**Exercise directions**
Give back a single number, the count of lines containing the word "that".

-------- Exercise materials --------

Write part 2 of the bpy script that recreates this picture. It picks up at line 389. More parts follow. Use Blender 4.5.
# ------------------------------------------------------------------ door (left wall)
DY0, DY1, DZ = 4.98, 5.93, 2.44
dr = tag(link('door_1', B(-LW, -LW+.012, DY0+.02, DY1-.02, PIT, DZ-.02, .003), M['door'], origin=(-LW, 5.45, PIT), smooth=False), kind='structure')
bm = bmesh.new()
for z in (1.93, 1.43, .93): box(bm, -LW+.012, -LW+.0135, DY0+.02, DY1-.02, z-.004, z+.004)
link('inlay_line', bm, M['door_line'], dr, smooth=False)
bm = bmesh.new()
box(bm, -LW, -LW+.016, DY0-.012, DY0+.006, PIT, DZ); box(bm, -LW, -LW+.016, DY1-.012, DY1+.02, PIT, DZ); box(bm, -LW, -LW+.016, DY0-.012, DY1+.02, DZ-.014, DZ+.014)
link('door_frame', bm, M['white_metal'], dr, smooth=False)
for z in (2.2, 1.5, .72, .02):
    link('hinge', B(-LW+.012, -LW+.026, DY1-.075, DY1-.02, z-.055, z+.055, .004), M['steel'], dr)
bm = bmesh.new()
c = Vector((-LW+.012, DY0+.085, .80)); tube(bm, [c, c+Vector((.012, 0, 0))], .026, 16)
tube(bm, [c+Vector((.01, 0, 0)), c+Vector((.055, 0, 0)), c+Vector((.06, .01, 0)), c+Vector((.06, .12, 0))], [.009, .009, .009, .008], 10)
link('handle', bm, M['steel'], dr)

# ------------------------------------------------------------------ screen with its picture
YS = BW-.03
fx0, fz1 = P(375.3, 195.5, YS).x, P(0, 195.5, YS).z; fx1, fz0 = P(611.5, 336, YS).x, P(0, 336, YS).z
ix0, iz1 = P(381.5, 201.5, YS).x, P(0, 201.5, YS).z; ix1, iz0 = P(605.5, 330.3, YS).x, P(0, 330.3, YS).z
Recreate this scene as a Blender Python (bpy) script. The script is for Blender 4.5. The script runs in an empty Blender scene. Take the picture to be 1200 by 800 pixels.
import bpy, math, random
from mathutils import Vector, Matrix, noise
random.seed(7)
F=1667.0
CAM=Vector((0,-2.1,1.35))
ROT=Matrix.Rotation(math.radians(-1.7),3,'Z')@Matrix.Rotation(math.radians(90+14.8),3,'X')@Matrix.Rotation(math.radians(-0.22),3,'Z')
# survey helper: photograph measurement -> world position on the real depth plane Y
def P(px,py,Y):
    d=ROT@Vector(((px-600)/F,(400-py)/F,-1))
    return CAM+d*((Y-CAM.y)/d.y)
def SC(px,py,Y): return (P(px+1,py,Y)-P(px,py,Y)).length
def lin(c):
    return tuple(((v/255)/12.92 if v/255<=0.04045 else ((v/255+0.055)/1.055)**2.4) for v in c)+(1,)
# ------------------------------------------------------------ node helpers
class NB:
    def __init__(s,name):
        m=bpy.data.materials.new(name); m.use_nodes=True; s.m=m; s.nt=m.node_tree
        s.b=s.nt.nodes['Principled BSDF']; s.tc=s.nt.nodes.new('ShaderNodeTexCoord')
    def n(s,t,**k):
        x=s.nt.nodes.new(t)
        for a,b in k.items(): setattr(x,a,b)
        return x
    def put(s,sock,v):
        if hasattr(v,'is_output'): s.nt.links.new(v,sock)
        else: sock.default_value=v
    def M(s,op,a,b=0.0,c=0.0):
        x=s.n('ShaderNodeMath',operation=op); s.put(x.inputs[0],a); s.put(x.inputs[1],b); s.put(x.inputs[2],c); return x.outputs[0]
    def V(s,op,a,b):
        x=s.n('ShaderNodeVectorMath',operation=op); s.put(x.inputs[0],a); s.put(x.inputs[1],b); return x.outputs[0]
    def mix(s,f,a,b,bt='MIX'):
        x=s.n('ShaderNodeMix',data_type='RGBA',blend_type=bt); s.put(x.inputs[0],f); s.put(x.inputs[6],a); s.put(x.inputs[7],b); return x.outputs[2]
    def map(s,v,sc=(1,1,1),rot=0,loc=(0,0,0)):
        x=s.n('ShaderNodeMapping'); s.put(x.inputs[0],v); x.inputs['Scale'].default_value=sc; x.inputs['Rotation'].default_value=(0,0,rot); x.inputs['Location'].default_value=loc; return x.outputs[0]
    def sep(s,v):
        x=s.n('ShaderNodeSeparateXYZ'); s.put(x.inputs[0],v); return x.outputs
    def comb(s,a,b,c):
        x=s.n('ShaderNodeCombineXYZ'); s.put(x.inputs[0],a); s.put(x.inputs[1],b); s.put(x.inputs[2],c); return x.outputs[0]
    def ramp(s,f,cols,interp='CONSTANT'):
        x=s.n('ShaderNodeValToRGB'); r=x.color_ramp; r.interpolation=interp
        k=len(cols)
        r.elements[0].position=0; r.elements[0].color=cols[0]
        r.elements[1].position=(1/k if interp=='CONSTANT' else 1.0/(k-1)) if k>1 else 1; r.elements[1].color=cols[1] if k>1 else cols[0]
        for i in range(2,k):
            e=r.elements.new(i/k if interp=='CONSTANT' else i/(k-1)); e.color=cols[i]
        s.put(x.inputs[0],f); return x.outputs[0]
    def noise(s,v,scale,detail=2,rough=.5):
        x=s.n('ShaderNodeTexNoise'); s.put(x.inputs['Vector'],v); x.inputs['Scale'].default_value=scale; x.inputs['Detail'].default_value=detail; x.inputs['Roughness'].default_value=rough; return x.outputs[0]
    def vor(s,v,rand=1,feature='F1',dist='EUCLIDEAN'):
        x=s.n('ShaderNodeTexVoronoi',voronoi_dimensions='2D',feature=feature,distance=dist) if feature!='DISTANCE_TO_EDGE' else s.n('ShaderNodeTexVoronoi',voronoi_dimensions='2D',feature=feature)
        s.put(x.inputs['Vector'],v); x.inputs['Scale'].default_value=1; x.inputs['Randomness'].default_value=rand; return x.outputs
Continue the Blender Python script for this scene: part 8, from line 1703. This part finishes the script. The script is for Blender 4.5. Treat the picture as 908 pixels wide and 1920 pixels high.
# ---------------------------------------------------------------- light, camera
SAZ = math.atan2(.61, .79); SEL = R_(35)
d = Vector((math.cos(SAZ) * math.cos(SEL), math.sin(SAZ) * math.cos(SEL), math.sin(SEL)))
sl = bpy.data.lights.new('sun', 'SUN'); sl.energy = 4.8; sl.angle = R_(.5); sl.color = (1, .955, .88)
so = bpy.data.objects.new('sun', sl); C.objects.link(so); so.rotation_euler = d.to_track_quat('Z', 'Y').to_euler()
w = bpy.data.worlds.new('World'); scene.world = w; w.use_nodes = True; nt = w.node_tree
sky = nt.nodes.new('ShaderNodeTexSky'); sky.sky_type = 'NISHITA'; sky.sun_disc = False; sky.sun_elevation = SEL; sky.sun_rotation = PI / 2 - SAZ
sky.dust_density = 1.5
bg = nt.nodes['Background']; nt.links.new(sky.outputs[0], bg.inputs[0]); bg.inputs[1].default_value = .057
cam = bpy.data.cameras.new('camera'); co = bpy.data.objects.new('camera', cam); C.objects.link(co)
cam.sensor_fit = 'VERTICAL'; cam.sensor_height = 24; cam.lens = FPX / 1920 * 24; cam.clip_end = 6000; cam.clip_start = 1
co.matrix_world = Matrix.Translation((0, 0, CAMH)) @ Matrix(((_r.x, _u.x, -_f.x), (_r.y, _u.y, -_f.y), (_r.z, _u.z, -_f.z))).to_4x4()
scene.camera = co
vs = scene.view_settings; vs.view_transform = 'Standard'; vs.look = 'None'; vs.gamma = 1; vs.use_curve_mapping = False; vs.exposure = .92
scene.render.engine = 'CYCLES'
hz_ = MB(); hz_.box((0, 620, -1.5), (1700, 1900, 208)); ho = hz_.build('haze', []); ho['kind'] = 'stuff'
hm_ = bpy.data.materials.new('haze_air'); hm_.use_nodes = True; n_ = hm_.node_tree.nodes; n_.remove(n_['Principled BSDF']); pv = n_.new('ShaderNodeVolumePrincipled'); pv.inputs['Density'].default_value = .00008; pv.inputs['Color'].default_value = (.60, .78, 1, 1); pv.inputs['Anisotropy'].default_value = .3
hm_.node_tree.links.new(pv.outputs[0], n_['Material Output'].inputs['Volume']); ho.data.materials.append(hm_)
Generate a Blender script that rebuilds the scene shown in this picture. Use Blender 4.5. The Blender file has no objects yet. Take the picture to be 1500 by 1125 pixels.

--------

**Answer to this problem**
2